Daniel Deronda
I finished "Daniel Deronda" last night, the first of the three novels that are my part of the Victorian challenge. When I posted last month after reading only a portion of the book I anticipated that I was going to greatly enjoy it. I don't typically take such a position after reading only part of a book, but having read all of George Eliot's novels (other than "Romola") and enjoyed them I thought this would be no exception - especially after liking the beginning.
Unfortunately I have to say that on completion I did not enjoy this, the last of her novels and the only one set in the Victorian era. In reading the introduction (after reading the book) I noticed that of the main characters Gwendolyn is usually praised while Deronda, Mirah and Mordercai
typically produce a negative reaction. That is pretty much how I felt about it. Gwendolyn is the spoiled young girl, who marries out of financial need, thinking she can manage her husband, finds out otherwise and suffers greatly. Eliot gives a very complete picture of her suffering and her wishes and efforts to redeem her life.
The means of her redemption is the guidance of the title character Daniel Deronda. Deronda is certainly a good person, but I found it hard to understand how someone who is also so young can be such a fount of wisdom and guidance, not just for Gwendolyn, but for other characters. One of these is Mirah, a young Jewish woman who Deronda rescues and befriends. I found Mirah to be a little bit full of herself, but she pales in comparison to her brother Mordercai or Ezra.
Ezra's cause in life is the Jewish people or more specifically the creation of a Jewish state like today's Israel. That's a noble calling, but to me Mordercai was so full of himself that he was incredibly tedious. At the end of the book when Mordercai and Mirah are visited by their evil doing father, Mordercai tells his sister that "our lot is the lot of Israel." In all his reflection on his religion, he might have been well advised to consider the dangers of a messianic complex.
Unlike Eliot's other novels about England, this one takes place in the Victorian era - in the 1860's. There was also for me another significant difference - Eliot's other novels are stories of people and place - that is while the characters move around they are from one place and the story is about their lives in that place. "Daniel Deronda" on the other hand is more a story of people - they move around quite bit both in England and in Europe so they lack grounding or roots.
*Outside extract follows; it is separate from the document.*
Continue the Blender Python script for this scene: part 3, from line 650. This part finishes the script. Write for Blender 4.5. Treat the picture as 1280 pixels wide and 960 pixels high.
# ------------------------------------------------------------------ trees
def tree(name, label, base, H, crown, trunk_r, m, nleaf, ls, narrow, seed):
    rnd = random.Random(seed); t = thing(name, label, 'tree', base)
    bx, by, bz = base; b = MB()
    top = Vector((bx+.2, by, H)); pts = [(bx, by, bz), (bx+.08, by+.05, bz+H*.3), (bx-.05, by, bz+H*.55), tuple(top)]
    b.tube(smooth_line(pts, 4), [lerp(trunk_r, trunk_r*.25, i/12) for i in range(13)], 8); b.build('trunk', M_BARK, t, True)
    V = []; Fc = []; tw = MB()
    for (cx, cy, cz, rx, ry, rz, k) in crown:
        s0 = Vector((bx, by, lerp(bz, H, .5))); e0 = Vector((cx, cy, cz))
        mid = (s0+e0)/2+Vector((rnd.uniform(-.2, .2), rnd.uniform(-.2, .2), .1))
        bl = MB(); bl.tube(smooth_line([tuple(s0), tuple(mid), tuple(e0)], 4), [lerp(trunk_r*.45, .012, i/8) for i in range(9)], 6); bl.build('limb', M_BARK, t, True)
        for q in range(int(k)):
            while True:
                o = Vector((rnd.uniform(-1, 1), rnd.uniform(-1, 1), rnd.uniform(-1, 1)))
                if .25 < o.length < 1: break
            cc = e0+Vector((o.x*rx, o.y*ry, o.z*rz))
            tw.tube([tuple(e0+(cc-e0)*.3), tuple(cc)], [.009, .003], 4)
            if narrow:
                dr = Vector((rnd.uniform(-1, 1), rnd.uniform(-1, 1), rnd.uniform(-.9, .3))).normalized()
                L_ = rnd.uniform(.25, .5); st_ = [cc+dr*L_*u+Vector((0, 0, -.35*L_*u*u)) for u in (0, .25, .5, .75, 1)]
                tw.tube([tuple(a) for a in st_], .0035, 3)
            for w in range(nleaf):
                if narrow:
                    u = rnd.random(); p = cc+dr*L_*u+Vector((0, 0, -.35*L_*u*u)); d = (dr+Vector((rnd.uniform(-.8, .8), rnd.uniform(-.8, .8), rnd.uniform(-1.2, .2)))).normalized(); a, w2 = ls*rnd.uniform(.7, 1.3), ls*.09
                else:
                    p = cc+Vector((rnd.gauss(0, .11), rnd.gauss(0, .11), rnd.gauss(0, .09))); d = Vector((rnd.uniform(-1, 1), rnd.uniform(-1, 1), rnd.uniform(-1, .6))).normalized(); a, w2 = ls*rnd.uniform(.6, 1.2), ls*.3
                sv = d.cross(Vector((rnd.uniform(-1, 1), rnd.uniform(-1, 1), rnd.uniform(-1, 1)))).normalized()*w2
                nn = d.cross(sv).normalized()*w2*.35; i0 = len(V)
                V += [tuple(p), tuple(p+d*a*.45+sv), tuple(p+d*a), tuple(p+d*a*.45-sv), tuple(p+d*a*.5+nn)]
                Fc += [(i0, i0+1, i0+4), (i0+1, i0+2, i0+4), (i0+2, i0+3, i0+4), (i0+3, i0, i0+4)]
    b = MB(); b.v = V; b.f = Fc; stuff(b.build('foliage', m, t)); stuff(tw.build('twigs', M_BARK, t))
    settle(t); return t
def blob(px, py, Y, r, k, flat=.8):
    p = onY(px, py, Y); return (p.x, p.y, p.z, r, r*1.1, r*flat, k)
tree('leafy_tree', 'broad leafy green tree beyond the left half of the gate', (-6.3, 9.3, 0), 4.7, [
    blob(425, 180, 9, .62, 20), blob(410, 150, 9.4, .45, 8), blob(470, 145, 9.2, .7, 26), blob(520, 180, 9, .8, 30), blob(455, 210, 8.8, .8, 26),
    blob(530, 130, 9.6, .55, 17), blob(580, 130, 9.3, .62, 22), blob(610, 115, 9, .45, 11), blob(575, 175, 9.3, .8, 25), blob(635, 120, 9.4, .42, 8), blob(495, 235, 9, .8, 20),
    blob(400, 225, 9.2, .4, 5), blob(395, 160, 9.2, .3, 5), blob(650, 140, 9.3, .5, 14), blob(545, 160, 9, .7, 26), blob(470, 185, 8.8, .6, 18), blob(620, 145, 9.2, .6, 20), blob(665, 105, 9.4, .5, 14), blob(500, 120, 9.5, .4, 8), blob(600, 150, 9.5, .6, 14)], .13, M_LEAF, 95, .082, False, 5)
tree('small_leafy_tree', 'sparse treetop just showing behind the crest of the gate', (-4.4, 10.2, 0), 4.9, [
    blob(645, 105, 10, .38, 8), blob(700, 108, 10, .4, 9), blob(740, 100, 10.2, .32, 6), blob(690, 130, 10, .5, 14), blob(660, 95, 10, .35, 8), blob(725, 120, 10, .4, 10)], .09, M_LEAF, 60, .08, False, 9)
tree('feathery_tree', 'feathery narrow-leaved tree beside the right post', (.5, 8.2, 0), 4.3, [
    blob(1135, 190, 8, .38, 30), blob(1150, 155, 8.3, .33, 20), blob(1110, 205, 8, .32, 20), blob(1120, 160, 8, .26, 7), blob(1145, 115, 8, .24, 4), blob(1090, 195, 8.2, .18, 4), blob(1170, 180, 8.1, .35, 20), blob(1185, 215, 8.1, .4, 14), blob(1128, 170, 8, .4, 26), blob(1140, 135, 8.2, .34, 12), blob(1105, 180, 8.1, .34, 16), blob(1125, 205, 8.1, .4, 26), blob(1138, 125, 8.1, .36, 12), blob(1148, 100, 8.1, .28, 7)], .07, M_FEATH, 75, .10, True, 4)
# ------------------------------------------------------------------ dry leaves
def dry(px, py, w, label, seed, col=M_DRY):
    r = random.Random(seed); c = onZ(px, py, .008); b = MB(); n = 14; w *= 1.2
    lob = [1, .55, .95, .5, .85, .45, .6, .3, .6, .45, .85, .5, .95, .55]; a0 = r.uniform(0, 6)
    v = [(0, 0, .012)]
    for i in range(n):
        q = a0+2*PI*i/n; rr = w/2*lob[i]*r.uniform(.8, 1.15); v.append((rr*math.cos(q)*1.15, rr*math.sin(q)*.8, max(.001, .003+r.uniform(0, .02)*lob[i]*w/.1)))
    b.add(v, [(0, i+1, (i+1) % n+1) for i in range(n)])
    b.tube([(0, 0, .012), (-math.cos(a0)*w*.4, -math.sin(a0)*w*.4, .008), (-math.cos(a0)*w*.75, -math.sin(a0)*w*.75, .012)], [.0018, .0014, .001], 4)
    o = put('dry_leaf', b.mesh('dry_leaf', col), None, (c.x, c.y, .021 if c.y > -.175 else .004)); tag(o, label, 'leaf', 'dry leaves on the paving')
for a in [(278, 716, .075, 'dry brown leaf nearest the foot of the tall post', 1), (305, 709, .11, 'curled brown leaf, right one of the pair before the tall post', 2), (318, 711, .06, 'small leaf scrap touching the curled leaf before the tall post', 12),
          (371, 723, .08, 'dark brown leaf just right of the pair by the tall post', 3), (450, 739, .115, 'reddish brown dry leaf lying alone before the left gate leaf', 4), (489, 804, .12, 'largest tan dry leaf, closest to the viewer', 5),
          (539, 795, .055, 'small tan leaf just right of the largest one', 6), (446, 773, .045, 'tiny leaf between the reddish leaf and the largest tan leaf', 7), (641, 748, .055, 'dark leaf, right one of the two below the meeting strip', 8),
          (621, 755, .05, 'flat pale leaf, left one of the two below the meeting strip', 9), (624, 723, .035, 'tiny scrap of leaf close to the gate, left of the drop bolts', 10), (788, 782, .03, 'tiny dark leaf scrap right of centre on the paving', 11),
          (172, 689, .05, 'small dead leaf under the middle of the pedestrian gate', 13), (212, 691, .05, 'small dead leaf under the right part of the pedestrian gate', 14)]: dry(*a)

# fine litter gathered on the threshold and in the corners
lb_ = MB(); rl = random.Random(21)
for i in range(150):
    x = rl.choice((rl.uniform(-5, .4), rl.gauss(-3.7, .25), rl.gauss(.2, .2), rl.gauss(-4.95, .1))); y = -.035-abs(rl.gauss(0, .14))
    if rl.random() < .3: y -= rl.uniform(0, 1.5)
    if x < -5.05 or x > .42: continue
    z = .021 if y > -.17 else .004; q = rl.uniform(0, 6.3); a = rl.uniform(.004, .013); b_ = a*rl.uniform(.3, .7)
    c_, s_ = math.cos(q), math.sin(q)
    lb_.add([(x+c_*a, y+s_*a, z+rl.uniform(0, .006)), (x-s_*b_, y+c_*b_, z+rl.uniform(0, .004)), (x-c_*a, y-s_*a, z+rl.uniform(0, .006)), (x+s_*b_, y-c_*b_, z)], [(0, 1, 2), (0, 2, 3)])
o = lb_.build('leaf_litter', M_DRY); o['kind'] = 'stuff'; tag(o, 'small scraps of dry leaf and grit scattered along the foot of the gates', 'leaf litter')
To me it weakened the novel. There also seemed to me to be an excessive level of co-incidence in the novel - Deronda and Gwendolyn co-incidentally being in Genoa at the crucial moment, Deronda accidentally running into his grandfather's best friend in Germany - again too much for me.
Reading the introduction after reading the book showed me some things I might have missed so I plan to read some more criticism of the novel as well as about Eliot's other works. She is still one of my favorite writers and one novel I didn't care for isn't going to change that opinion. Now it is on to "Mary Barton," my first experience with Elizabeth Gaskell.